(Reuters circulated the following on February 28.)
CHICAGO — The aging U.S. infrastructure needs billions of dollars of new investment and repairs from roads to rails, ports and the electrical grid, executives told the Reuters Manufacturing Summit this week.
That huge repair bill offers big financial opportunities for equipment makers, but projects would have to surmount enormous hurdles first, such as getting approval from lawmakers loathe to seek tax increases, executives said.
Several high profile infrastructure failures in recent years such as the deadly interstate bridge collapse in Minneapolis last year have exposed flaws, but tend to be forgotten quickly and the topic has barely gotten notice in the presidential race this year, executives said.
“You would have thought that that bridge collapsing would have been a wakeup call,” Norfolk Southern chief executive officer Wick Moorman said. “It doesn’t seem to have done anything.”

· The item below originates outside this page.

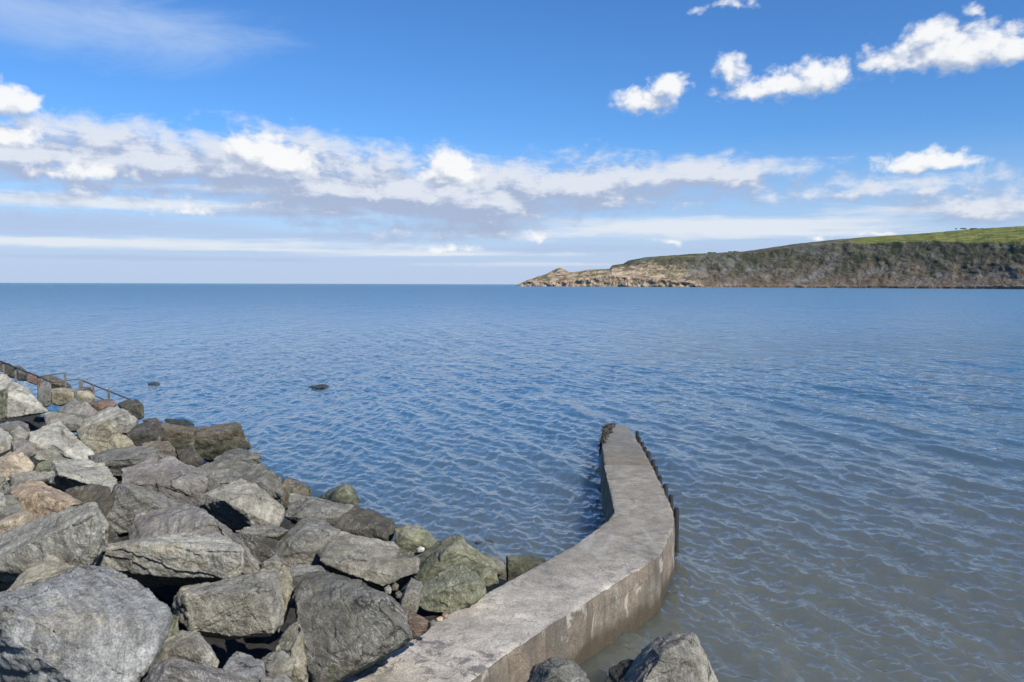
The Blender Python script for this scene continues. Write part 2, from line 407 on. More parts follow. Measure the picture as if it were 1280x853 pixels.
def make_rock(label, tone, pts, dd=0.0, moss=0.0, name='boulder', cat='rock', group='armour rocks on the shore', z0=None, gain=1.0, deep=0.75):
    xs = [p[1] for p in pts]; ys = [p[2] for p in pts]
    cx, cy = (min(xs) + max(xs)) / 2, (min(ys) + max(ys)) / 2
    pts = [(k, cx + (px - cx) * 1.045, cy + (py - cy) * 1.045) for k, px, py in pts] if z0 is None else pts
    d = ray(cx, cy)
    if z0 is None:                               # where the line of sight meets the sloping revetment
        a = (d.x * SN.x + d.y * SN.y)
        s0 = inland(0, 0)
        t0 = (H - 0.15 - SLOPE * s0) / (SLOPE * a - d.z)
    else:
        t0 = (z0 - H) / d.z
    t0 += dd
    S = max(max(xs) - min(xs), (max(ys) - min(ys)) * 1.1) * t0 / F
    bm = bmesh.new()
    if not any(p[0] == 'r' for p in pts) and len(pts) > 4:      # give the block a front arris
        rg = random.Random(int(cx * 7 + cy))
        ww, hh = max(xs) - min(xs), max(ys) - min(ys)
        g1, g2 = rg.uniform(-.12, .22), rg.uniform(-.12, .22)
        pts = pts + [('r', cx - ww * rg.uniform(.2, .34), cy + hh * g1), ('r', cx + ww * rg.uniform(.2, .34), cy + hh * g2)]
    front = [p for p in pts if p[0] == 'r']

    def flat(kinds):
        """best plane through the points of these kinds, so that each face of the block is flat"""
        q = np.array([list(ray(px, py) * (t0 + OFF[k] * S)) for k, px, py in pts if k in kinds])
        if len(q) < 3: return None
        c_ = q.mean(axis=0)
        nrm = np.linalg.svd(q - c_)[2][2]
        return c_, nrm
    planes = {'t': flat('tr'), 'f': flat('fr')}
    V = []
    for k, px, py in pts:
        tt = t0 + OFF[k] * S
        pl = planes.get(k)
        if pl is not None:
            d_ = np.array(list(ray(px, py)))
            den = float(d_ @ pl[1])
            if abs(den) > 0.05:
                tt = min(max(float(pl[0] @ pl[1]) / den, tt - 0.22 * S), tt + 0.3 * S)
        V.append(CAM + ray(px, py) * tt)
        # hidden back and underside
        bx, by = cx + (px - cx) * 0.78, cy + (py - cy) * 0.7
        q = CAM + ray(bx, by) * (t0 + deep * S); q.z -= 0.12 * S
        V.append(q)
    c = sum(V, Vector()) / len(V)
    base = Vector((c.x, c.y, min(v.z for v in V)))
    for v in V: bm.verts.new(v - base)
    r = bmesh.ops.convex_hull(bm, input=bm.verts)
    bmesh.ops.delete(bm, geom=list({g for g in list(r['geom_interior']) + list(r['geom_unused']) if isinstance(g, bmesh.types.BMVert) and g.is_valid}), context='VERTS')
    bmesh.ops.triangulate(bm, faces=bm.faces)
    seed = (sum(xs) * 0.013 + sum(ys) * 0.007) % 50
    rough_up(bm, S, seed, max(2.0 * t0 / F, S / 60))
    me = bpy.data.meshes.new(name)
    for f in bm.faces: f.smooth = True
    bm.to_mesh(me); bm.free()
    o = link(name, me, STONE)
    o.location = base
    k = gain * (0.92 + 0.16 * random.random())
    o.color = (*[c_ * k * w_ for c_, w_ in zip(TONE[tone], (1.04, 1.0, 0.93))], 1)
    o['moss'] = float(moss)
    tag(o, label, cat, group)
    return o


def P(s):
    """'t10,482 f3,4' -> points"""
    out = []
    for w in s.split():
        a, b_ = w[1:].split(',')
        out.append((w[0], float(a), float(b_)))
    return out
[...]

Moorman said the U.S. has lacked the will to address critical infrastructure needs that might require tax increases or to simply speed the construction of new projects to improve rail or road service.
Enrique Santacana, head of U.S. operations for Swiss engineering company ABB, said the electrical grid has seen some improvements since the Northeast blackout of 2003, but much more investment will be needed.

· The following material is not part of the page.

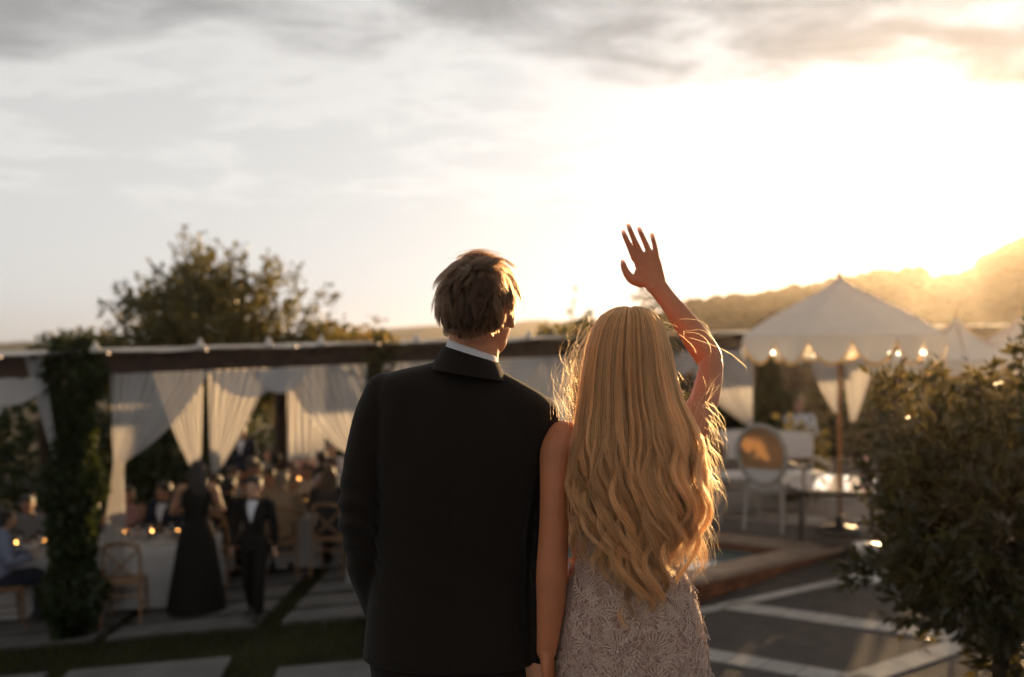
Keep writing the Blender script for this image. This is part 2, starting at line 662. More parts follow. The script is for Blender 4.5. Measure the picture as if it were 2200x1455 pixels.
# wooded hill at the right, the sun on its shoulder
HD = 84.0
M_HILL = mat('scrub_hillside', (0.085, 0.052, 0.024), 0.95, 0.1, var=0.35, vscale=0.06)
M_WOOD = mat('oak_woodland', (0.075, 0.043, 0.018), 0.9, 0.1, var=0.4, vscale=0.15)
hp = [(1330, 735), (1400, 706), (1440, 680), (1490, 664), (1560, 656), (1640, 648), (1700, 636), (1760, 625), (1820, 612), (1900, 600), (1960, 596), (2010, 597),
      (2060, 592), (2100, 578), (2135, 558), (2165, 538), (2200, 524), (2320, 512), (2600, 480), (3000, 470), (3600, 500)]
hpx = np.array([p[0] for p in hp], float); hpy = np.array([p[1] for p in hp], float)
u = np.linspace(1330, 3600, 150)


def hill_pt(px, t):
    """t 0 foot .. 1 ridge .. 1.6 behind it"""
    py = np.interp(px, hpx, hpy)
    dd = HD - 36 * (1 - np.minimum(t, 1)) + 36 * np.maximum(t - 1, 0)
    top = CZ + (HZ - py) / FPX * HD
    z0 = -3.2
    z = z0 + (top - z0) * np.where(t <= 1, t ** 0.9, 1 - (t - 1) * 0.9)
    return np.stack([(px - 1100) / FPX * dd, dd * np.ones_like(px), z], -1)


tag(MB().grid(np.array([hill_pt(u, np.full_like(u, t)) for t in np.linspace(0, 1.6, 18)])).build('hillside', M_HILL), kind='structure')
# tree masses over the hill
rng = np.random.default_rng(5)
n = 3100
tp = np.concatenate([rng.uniform(1345, 3500, n), rng.uniform(1400, 3500, 640)])
tt = np.concatenate([rng.uniform(0.05, 1.0, n), rng.uniform(0.95, 1.05, 640)])
C = hill_pt(tp, tt)
th = np.linspace(0, 2 * math.pi, 7, endpoint=False)
VV, FF = [], []
for i, c in enumerate(C):
    r = rng.uniform(0.35, 0.95)
    if 1990 < tp[i] < 2115 and tt[i] > 0.8:
        r = min(r, 0.33)
    ring = []
    for zf, rf in ((-0.2, 0.7), (0.35, 1.0), (0.85, 0.85), (1.2, 0.4)):
        w = rf * r * rng.uniform(0.75, 1.2, 7)
        ring.append(np.stack([c[0] + w * np.cos(th), c[1] + w * np.sin(th), c[2] + zf * r * 0.85 + rng.uniform(-0.12, 0.12, 7) * r], 1))
    b = len(VV) * 29
    VV.append(np.vstack(ring + [[(c[0], c[1], c[2] + 1.2 * r)]]))
    for j in range(3):
        for k in range(7):
            k2 = (k + 1) % 7
            FF.append((b + j * 7 + k, b + j * 7 + k2, b + (j + 1) * 7 + k2))
            FF.append((b + j * 7 + k, b + (j + 1) * 7 + k2, b + (j + 1) * 7 + k))
    for k in range(7):
        FF.append((b + 21 + k, b + 21 + (k + 1) % 7, b + 28))
V = np.vstack(VV)
me = big_mesh('woodland', V, np.array(FF), True)
tag(link_mesh('woodland', me, M_WOOD), 'far wooded hillside with the low sun on its shoulder', 'woodland', kind='stuff')

# ------------------------------------------------------------------ paving, left: concrete pads with turf joints
pv = bpy.data.objects.new('pavement', None)
COL.objects.link(pv)
tag(pv, kind='structure')


def slab(x0, x1, y0, y1, m, th=0.06, lift=0.03, name='paving_slab', shear=0.0, parent=pv):
    mb = MB()
    P = []
    for (x, y) in ((x0, y0), (x1, y0), (x1, y1), (x0, y1)):
        x = x + shear * (y - 10)
        P.append((x, y, G(x) + lift))
    P = np.array(P)
    low = P - np.array((0, 0, th))
    c = P.mean(0)
    inn = P + (c - P) / np.linalg.norm((c - P)[:, :2], axis=1)[:, None] * 0.015 + np.array((0, 0, 0.006))
    mb.add(np.vstack([low, P, inn]), [(0, 1, 5, 4), (1, 2, 6, 5), (2, 3, 7, 6), (3, 0, 4, 7), (4, 5, 9, 8), (5, 6, 10, 9), (6, 7, 11, 10), (7, 4, 8, 11), (8, 9, 10, 11)])
    return mb.build(name, m, parent, smooth=False)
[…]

“Here in the U.S. and other western economies like Western Europe, you have aging infrastructure that has to be replaced and for many years, we should have been replacing it and we didn’t and it is almost like catching up,” Santacana said.
The underinvestment runs into the “tens of billions” of dollars and replacing 40 to 45 year old transformers and related equipment for U.S. electrical utilities provides a big opportunity for ABB, he said.
“I think everybody is very well aware what is going on and the amount of investment that needs to go in to make sure these blackouts don’t happen again,” Santacana said.
But despite years of federal transportation reports on the deteriorating conditions of bridges, little infrastructure investments have been made, said John Stropki, chief executive of welding equipment maker Lincoln Electric Holdings.
Stropki said the United States needs continuous investments and not just because that would be good for Lincoln Electric.
“I can tell you if it is not done, I think it is going to be bad for the economy in general,” Stropki said.
Ports on the West Coast of the United States are stretched thin and approaching maximum capacity and need more investment to meet 10 percent annual growth rates, said Gerry Wang, chief executive of container shipping company Seaspan.
Rehabilitating and expanding ports runs into the millions of dollars and building new ports from scratch costs billions of dollars, something that might require a jump start from the government first, Wang said.
“I am a strong believer that for long term infrastructure investments the government should lead,” Wang said. “You can always privatize it, sell it in bits and pieces.”
The U.S. also must consider building new nuclear plants if it wants to keep up with energy demand, executives said.
Moorman said railroads, which compete with trucking companies in shipping many goods across country, could benefit “in a perverse way” from an apparent lack of will to repair and expand the U.S. highway system.
“There is neither the money nor the political will to build another interstate highway system,” Moorman said. “It doesn’t seem like there is the money or the will to keep the one we have got in good repair, let alone add any substantial amount of capacity to the highway system.”